Cet univers est vraiment intrigant, ça donne envie d’en savoir plus à son sujet. Dans quelle époque (même si on en a une idée), quel lieu ce passe l’histoire ? Qui est l’énigmatique Gérald dont tout le monde parle mais dont on ne sait rien ? Qu’est-ce que c’est que ce monde où l’idée d’aller dans l’espace en train ne pose pas plus de problèmes que ça ? C’est une ambiance quasi onirique, j’adore l’idée du train, et comment tous les éléments de l’histoire s’enchaînent sans qu’il soit gênant de ne pas répondre à ces questions justement. Des images viennent rapidement, on a le loisir de s’imaginer l’institut comme on veut, et le train est vraiment le genre de terrain de jeu dont j’aurais rêvé enfant.

J’avoue que j’ai eu un peu peur de toutes les informations dont tu nous bombarde au début (la cage puis le sauvetage, les super pouvoirs… tout va très vite), mais on s’y fait, et finalement, je crois que ça participe au charme et au rythme de l’histoire.

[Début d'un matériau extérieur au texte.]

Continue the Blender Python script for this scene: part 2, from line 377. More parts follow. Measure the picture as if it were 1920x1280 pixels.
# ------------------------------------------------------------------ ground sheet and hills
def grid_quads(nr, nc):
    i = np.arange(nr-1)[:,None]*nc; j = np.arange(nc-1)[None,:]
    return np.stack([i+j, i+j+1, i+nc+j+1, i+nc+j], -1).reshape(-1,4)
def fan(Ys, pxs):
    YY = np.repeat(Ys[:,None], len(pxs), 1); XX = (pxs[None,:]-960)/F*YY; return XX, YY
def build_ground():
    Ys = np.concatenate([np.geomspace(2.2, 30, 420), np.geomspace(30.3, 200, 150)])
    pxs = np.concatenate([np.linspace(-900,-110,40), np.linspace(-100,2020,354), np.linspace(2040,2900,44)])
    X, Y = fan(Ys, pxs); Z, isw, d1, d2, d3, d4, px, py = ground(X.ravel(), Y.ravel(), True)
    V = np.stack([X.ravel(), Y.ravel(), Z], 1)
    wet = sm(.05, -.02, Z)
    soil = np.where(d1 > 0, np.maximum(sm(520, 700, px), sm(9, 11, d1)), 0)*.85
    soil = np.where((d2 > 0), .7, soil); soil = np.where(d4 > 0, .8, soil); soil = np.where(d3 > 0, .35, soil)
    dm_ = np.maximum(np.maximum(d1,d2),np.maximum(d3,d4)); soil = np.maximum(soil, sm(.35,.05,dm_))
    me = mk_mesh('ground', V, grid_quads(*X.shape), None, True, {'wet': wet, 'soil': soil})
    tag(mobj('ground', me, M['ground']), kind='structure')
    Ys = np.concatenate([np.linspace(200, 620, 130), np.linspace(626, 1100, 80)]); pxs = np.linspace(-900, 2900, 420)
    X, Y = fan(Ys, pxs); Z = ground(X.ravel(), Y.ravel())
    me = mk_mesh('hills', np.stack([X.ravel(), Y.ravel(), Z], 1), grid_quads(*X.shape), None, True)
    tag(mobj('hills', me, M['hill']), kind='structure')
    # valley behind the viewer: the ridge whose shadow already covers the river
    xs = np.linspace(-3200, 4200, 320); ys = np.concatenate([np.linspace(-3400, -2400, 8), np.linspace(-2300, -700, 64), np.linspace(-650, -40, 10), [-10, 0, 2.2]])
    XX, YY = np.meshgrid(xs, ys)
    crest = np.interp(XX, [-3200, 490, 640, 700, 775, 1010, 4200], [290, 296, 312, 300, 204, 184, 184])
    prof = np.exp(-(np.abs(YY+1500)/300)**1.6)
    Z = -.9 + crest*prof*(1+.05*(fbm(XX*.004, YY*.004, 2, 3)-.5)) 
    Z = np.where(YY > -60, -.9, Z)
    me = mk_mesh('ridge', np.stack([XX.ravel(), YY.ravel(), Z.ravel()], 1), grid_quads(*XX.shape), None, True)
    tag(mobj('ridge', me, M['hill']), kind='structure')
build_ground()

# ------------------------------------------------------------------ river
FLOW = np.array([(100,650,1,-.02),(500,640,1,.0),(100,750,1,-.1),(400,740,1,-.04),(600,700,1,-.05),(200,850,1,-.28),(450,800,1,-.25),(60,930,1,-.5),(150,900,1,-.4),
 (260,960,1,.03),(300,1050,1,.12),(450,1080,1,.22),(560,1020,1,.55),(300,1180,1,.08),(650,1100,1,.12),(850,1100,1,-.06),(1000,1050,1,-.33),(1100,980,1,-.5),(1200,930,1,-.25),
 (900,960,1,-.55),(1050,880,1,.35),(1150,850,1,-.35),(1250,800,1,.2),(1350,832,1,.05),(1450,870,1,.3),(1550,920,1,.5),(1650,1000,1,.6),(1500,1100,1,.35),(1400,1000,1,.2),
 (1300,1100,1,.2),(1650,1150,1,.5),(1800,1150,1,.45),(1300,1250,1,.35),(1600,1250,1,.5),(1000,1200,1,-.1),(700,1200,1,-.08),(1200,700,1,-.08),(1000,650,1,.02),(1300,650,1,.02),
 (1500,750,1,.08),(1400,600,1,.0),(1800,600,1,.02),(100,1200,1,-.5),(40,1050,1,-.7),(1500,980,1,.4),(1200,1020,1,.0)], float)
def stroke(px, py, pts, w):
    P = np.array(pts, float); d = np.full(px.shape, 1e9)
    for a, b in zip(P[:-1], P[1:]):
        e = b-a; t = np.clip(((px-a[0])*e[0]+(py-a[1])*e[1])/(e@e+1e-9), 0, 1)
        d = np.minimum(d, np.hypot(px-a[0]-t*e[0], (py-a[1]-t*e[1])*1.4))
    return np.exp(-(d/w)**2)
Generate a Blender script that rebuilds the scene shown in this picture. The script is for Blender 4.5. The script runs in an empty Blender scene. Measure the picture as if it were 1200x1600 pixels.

Je pensais aussi que je n’allais jamais me souvenir de tous ces personnages, mais surprise, en fait c’est allé, on s’attaché très vite à cette petite bande soudée. (Mia est trop chouette et sa petite tirade sur Nathan le macho m’a fait sourire ^^)

Et… il y aurait sans doute beaucoup d’autres compliments à faire mais je m’arrêterai là, merci d’avoir publié cette histoire, que je continuerai à lire avec plaisir !
Solamades
Posté le 11/10/2023
Bonjour Maud !

Oh lala ! C’est tellement gentil ! 

Il se trouve que tu envoies le tout premier commentaire donc avec d’autant plus d’émotion.

Cette histoire sera très courte, c’est une nouvelle, les prochains chapitres arriveront sous peu.

Alors… mon plus gros problème en écriture… c’est que je vais trop vite. Toujours beaucoup trop vite. Pour cette histoire, j’ai fait de gros efforts… mais c’est encore très rapide. Donc si à un moment je dépasse les bornes, n’hésite pas à me prévenir.